Temple Mount doesn't loom large in the Jewish national psyche - here's why

Both FM Yair Lapid and MK Merav Ben-Ari recently said that the Western Wall is Judaism's holiest site. Why is this such a common misconception?

Jewish worshipers celebrate Jerusalem Day at the Western Wall in 2019.  (photo credit: MARC ISRAEL SELLEM)
Jewish worshipers celebrate Jerusalem Day at the Western Wall in 2019.
(photo credit: MARC ISRAEL SELLEM)
Last week, Foreign Minister and Alternative Prime Minister Yair Lapid set off a storm of protest when he declared the Western Wall to be the holiest site in Judaism.
The foreign minister was responding to events on the Fast of the Ninth of Av, the day before, when several MKs ascended the Temple Mount, and remarks, later withdrawn by Prime Minister Naftali Bennett, that Jews had full freedom of worship there.
Lapid’s party colleague, MK Merav Ben-Ari, then made similar comments when asked in a TV interview, although she later corrected herself, while comments by opposition leader and then prime minister MK Benjamin Netanyahu from 2013 were dug up where he said the Western Wall was the holiest site for Jews.
The problem?

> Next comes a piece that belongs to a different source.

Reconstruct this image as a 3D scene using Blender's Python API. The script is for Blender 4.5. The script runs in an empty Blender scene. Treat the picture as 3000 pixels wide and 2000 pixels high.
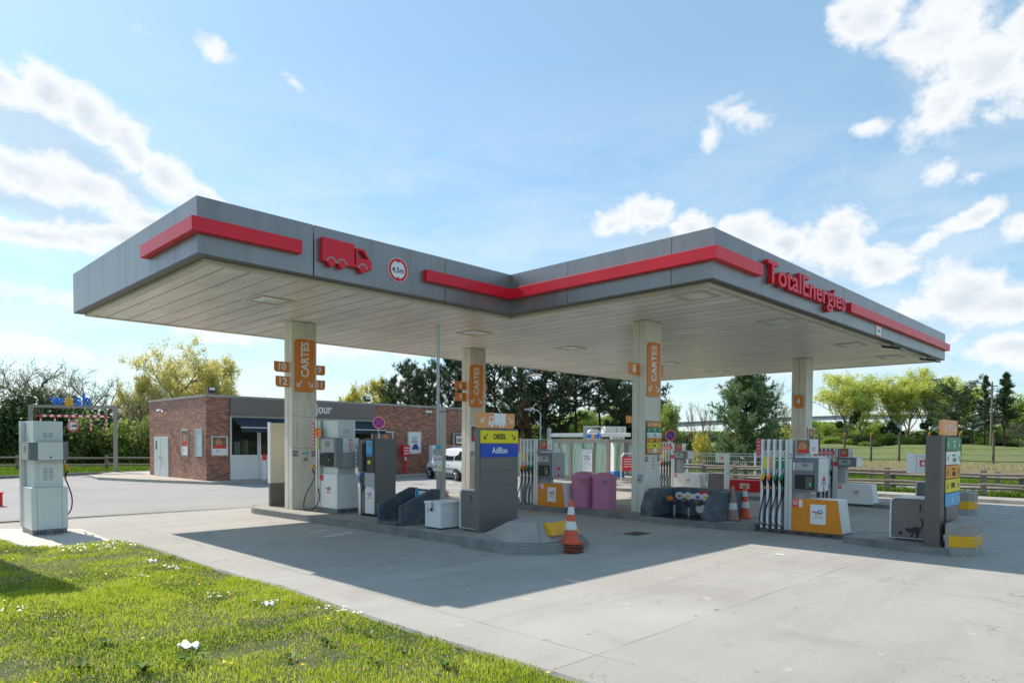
import bpy, bmesh, math, random
import numpy as np
from mathutils import Matrix, Vector
R = math.radians
scene = bpy.context.scene
C = scene.collection

# ------------------------------------------------------------------ camera
F_PX, PITCH, ROLL, CY, YAW, HC = 2008.491, R(-1.449), R(.322), 1346.335, R(44.572), 1.9
fwd = Vector((math.cos(YAW)*math.cos(PITCH), math.sin(YAW)*math.cos(PITCH), math.sin(PITCH)))
rgt = Vector((math.sin(YAW), -math.cos(YAW), 0))
up = rgt.cross(fwd)
cr, sr = math.cos(ROLL), math.sin(ROLL)
xr = rgt*cr + up*sr*1
xr = rgt*cr + up*sr
yr = up*cr - rgt*sr
cam_d = bpy.data.cameras.new('camera'); cam = bpy.data.objects.new('camera', cam_d); C.objects.link(cam)
m = Matrix((xr, yr, -fwd)).transposed().to_4x4(); m.translation = Vector((0, 0, HC))
cam.matrix_world = m
cam_d.sensor_width = 36; cam_d.lens = F_PX/3000*36
cam_d.shift_y = (CY-1000)/3000
cam_d.clip_end = 5000; cam_d.clip_start = .1
scene.camera = cam

# ------------------------------------------------------------------ sun, sky
S_AZ = Vector((-.10, 1.0, 0)).normalized()        # horizontal direction towards the sun
S_EL = R(44.6)
sun_d = bpy.data.lights.new('sun', 'SUN'); sun = bpy.data.objects.new('sun', sun_d); C.objects.link(sun)
sun_d.energy = 4.1; sun_d.angle = R(.53); sun_d.color = (1, .93, .83)
sdir = Vector((S_AZ.x*math.cos(S_EL), S_AZ.y*math.cos(S_EL), math.sin(S_EL)))
sun.rotation_euler = sdir.to_track_quat('Z', 'Y').to_euler()
world = bpy.data.worlds.new('World'); scene.world = world; world.use_nodes = True
wn, wl = world.node_tree.nodes, world.node_tree.links
wn.clear()
def W(t, **k):
    n = wn.new(t)
    for a, b in k.items(): setattr(n, a, b)
    return n
def MA(op, a, b=None, c=None, clamp=False):
    n = W('ShaderNodeMath', operation=op); n.use_clamp = clamp
    for i, v in enumerate((a, b, c)):
        if v is None: continue
        if isinstance(v, (int, float)): n.inputs[i].default_value = v
        else: wl.new(v, n.inputs[i])
    return n.outputs[0]
sky = W('ShaderNodeTexSky'); sky.sky_type = 'NISHITA'; sky.sun_disc = False
sky.sun_elevation = S_EL; sky.sun_rotation = math.atan2(S_AZ.x, S_AZ.y)
sky.air_density = 1.0; sky.dust_density = .5; sky.ozone_density = 2.5; sky.altitude = 50
tc = W('ShaderNodeTexCoord')
nrm = W('ShaderNodeVectorMath', operation='NORMALIZE'); wl.new(tc.outputs['Generated'], nrm.inputs[0])
sx = W('ShaderNodeSeparateXYZ'); wl.new(nrm.outputs[0], sx.inputs[0])
az = MA('ARCTAN2', sx.outputs[1], sx.outputs[0])
el = MA('ARCSINE', sx.outputs[2])
def fbm(scale, detail, rough, dist=0., vec=None, st=(1, 1, 1)):
    mp = W('ShaderNodeMapping'); mp.inputs['Scale'].default_value = st
    wl.new(vec or nrm.outputs[0], mp.inputs['Vector'])
    n = W('ShaderNodeTexNoise'); n.inputs['Scale'].default_value = scale; n.inputs['Detail'].default_value = detail
    n.inputs['Roughness'].default_value = rough; n.inputs['Distortion'].default_value = dist
    wl.new(mp.outputs[0], n.inputs['Vector']); return n
n1 = fbm(12, 12, .62, .4, st=(1, 1, 1.6)); n2 = fbm(3.2, 4, .5)
# azimuth / elevation plane, rippled by noise so that blob outlines billow
cmb = W('ShaderNodeCombineXYZ'); wl.new(az, cmb.inputs[0]); wl.new(el, cmb.inputs[1])
def az_el(px, py):
    ix, iy = px-1500, py-CY
    d = xr*ix - yr*iy + fwd*F_PX; d.normalize()
    return math.atan2(d.y, d.x), math.asin(d.z)
# (picture place used only to look up the compass bearing and height of each cloud; semi-axes in degrees, tilt, strength)
CL = [(-20, 240, 4.2, 2.2, -5, 1.0), (140, 275, 3.6, 2.2, -25, 1.0), (265, 350, 3.2, 2.2, -38, 1.0), (375, 430, 3.2, 2.2, -40, 1.0), (480, 520, 3.2, 2.2, -42, 1.0), (580, 605, 2.8, 1.8, -38, .95), (-250, 260, 6, 3.5, 10, 1.0),
      (60, 500, 8, 1.9, -8, .9), (300, 575, 6.5, 1.8, -22, .9), (450, 650, 4.5, 1.6, -10, .8), (100, 688, 7.5, 1.3, -2, .9), (360, 695, 6, 1.2, 0, .8),
      (2560, 50, 3.8, 2.4, 10, .95), (2760, 90, 5.6, 3.6, 0, 1.0), (2900, 190, 5.4, 3.6, -20, 1.0), (2770, 310, 3.8, 2.6, 30, 1.0), (3060, 60, 5, 3.5, 0, 1.0), (2480, 55, 2.0, 1.7, 0, .7),
      (2170, 335, 3.6, 1.6, -18, .72), (2085, 395, 1.6, 2.1, 0, .7), (2555, 365, 2.0, 1.2, 0, .6), (2750, 508, 2.0, 1.0, 20, .6), (2862, 510, 1.4, .7, 0, .5),
      (1790, 660, 3.4, 1.5, 5, .9), (1900, 635, 3.4, 2.0, 0, 1.0), (2020, 665, 3.2, 1.7, 0, .95), (2190, 695, 4.2, 2.2, -8, 1.0), (2300, 715, 3.0, 1.5, 0, .9), (2460, 710, 3.8, 3.2, 0, 1.0), (2570, 770, 3.8, 2.3, -30, .95), (2740, 690, 3.2, .9, 25, .7), (2880, 625, 3.2, 1.1, 25, .75), (2990, 660, 2.8, 1.5, 20, .7),
      (2830, 860, 5.2, 3.0, 0, 1.0), (2970, 890, 5.0, 2.6, 0, 1.0), (2690, 900, 3.6, 1.6, 0, .8), (3000, 1010, 6, 1.9, 0, .9), (640, 165, 2.3, 1.3, -15, .65), (430, 100, 2.0, 1.0, -20, .5), (860, 240, 1.6, .6, -30, .4),
      (1050, 1010, 8, 1.5, 0, .7), (250, 880, 7, 1.4, -5, .6), (640, 960, 7, 1.4, 0, .6), (2250, 1080, 7, 1.5, 0, .7), (1300, 1130, 8, 1.5, 0, .6), (20, 1000, 6, 1.5, -10, .6)]
acc = None
for (px, py, ra, re, tilt, st) in CL:
    a0, e0 = az_el(px, py)
    mp = W('ShaderNodeMapping', vector_type='TEXTURE')
    mp.inputs['Location'].default_value = (a0, e0, 0); mp.inputs['Rotation'].default_value = (0, 0, R(-tilt))
    mp.inputs['Scale'].default_value = (R(ra), R(re), 1)
    wl.new(cmb.outputs[0], mp.inputs['Vector'])
    ln = W('ShaderNodeVectorMath', operation='LENGTH'); wl.new(mp.outputs[0], ln.inputs[0])
    v = MA('MULTIPLY_ADD', ln.outputs['Value'], -st, st)
    acc = v if acc is None else MA('MAXIMUM', acc, v)
# clouds also fill the part of the sky behind the photographer, loosely
loose = MA('MULTIPLY_ADD', n2.outputs['Fac'], 1.6, -1.0)
back = MA('MULTIPLY_ADD', MA('ADD', sx.outputs[0], sx.outputs[1]), -1.0, -.1, True)
acc = MA('MAXIMUM', acc, MA('ADD', loose, MA('MULTIPLY_ADD', back, 3.0, -3.0)))
acc = MA('MAXIMUM', acc, -.9)
gacc = None
for (px, py, ra, re, tilt, st) in [(120, 400, 6.5, 2.3, -20, 1.0), (330, 520, 4.5, 2.0, -35, .9), (160, 620, 7, 1.3, -8, .9), (2800, 170, 5, 3, 0, .8), (2480, 760, 3, 1.6, 0, .9), (2880, 900, 5, 1.6, 0, .8), (1950, 690, 4, .9, 0, .7), (2780, 340, 3, 1.4, 20, .7)]:
    a0, e0 = az_el(px, py)
    mp = W('ShaderNodeMapping', vector_type='TEXTURE')
    mp.inputs['Location'].default_value = (a0, e0, 0); mp.inputs['Rotation'].default_value = (0, 0, R(-tilt)); mp.inputs['Scale'].default_value = (R(ra), R(re), 1)
    wl.new(cmb.outputs[0], mp.inputs['Vector']); ln = W('ShaderNodeVectorMath', operation='LENGTH'); wl.new(mp.outputs[0], ln.inputs[0])
    v = MA('MULTIPLY_ADD', ln.outputs['Value'], -st, st); gacc = v if gacc is None else MA('MAXIMUM', gacc, v)
gm = W('ShaderNodeMapRange'); gm.interpolation_type = 'SMOOTHSTEP'; gm.inputs['From Min'].default_value = -.1; gm.inputs['From Max'].default_value = .55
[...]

The Western Wall is not, in fact, the holiest site in Judaism, but rather the Temple Mount which the Western Wall buttresses, is the true holiest site.
The Temple Mount is where the First and Second temples of ancient times were located, where according to the Bible, Abraham bound Isaac, where Jacob had his dream of a ladder reaching to Heaven and according to the Talmud, is where the entire world was created.
Why is it that despite the clear connection in Jewish history and tradition to the Temple Mount, it is the Western Wall which has claimed a place in the national Jewish consciousness as the holiest site in Judaism?
Asaf Fried, spokesman for the Temple Committee, an activist group promoting Jewish rights on the Temple Mount, notes that in early Medieval times Jews were able, and did indeed, go up to the Temple Mount to pray, long before the Western Wall became a site of pilgrimage.
But he noted that when the Crusaders reached the Holy Land and conquered Jerusalem, they forbade Jews from ascending the Temple Mount and Jews prayed instead at the Western Wall.
This was the site closest to where the Holy of Holies of the ancient temples was located, while a Midrash (biblical commentary) stated that the divine presence would never leave the Western Wall, despite the destruction of the temple.
This situation prevailed for hundreds of years after the Crusaders were long gone.
When Jewish settlement in the Holy Land began to grow again in the 17 and 18th centuries, the Ottoman rulers continued to forbid Jews from going up to the Temple Mount, but allowed them to pray at the closest accessible spot to the site, the Western Wall.
And since the Chief Rabbinate was founded, before the establishment of the state, it has worried that Jews would enter areas of the Temple Mount prohibited by Jewish law due to ritual purity concerns, and therefore banned all visitation to any part of the holy site.
After the Jordanians conquered the Old City of Jerusalem in 1948, even to the Western Wall was beyond reach.
But from 1967 when Israel captured east Jerusalem and the Temple Mount back from the Jordanians, there was little movement to reassert Jewish rights on the Temple Mount.
The Mughrabi Quarter in the Old City was demolished to create a prayer plaza at the Western Wall, and the old status quo in which Muslims would pray at al-Aqsa mosque located at the southern end of the site, and Jews would pray at the Western Wall below, persisted.
“We are a conservative society, and we react slowly to events,” says Fried.
“A lot of people think the Western Wall is a holy site, but it is a wall of something else, not something in and of itself.”
Yehudah Glick, a long-time Temple Mount activist and former Likud MK, concurs with Fried.
“When you can’t get somewhere you want to go, then you go to the closest place you can. And you get used to what you have,” said Glick.
“We live in an environment in which the peak of what we strive for is what we couldn’t get 50 years ago,” he continues, in reference to the desire of Israelis between the War of Independence and the Six Day War to pray at the Western Wall.
“It’s hard to change reality. After the Israelites left slavery in Egypt, they began complaining that they wanted to return for all the free watermelon and cucumbers which they used to eat there,” said Glick in reference to the events of the Exodus as recorded in the Bible.
Glick insists, however, that despite the apparent lack of public knowledge of the centrality of the Temple Mount to Judaism, it is critical for the Jewish people to be connected to that site.
“God chose the Jewish people and he chose the Temple Mount as His one resting place in the world, and as a result, we have a common destiny which is to declare God’s kingdom from the Temple, which will be a house of prayer for all people, and where all nations will announce that God is one and His name is one.
“We can only do that from the Temple on the Temple Mount, which is where God chose to place, his palace. We cannot choose anywhere else."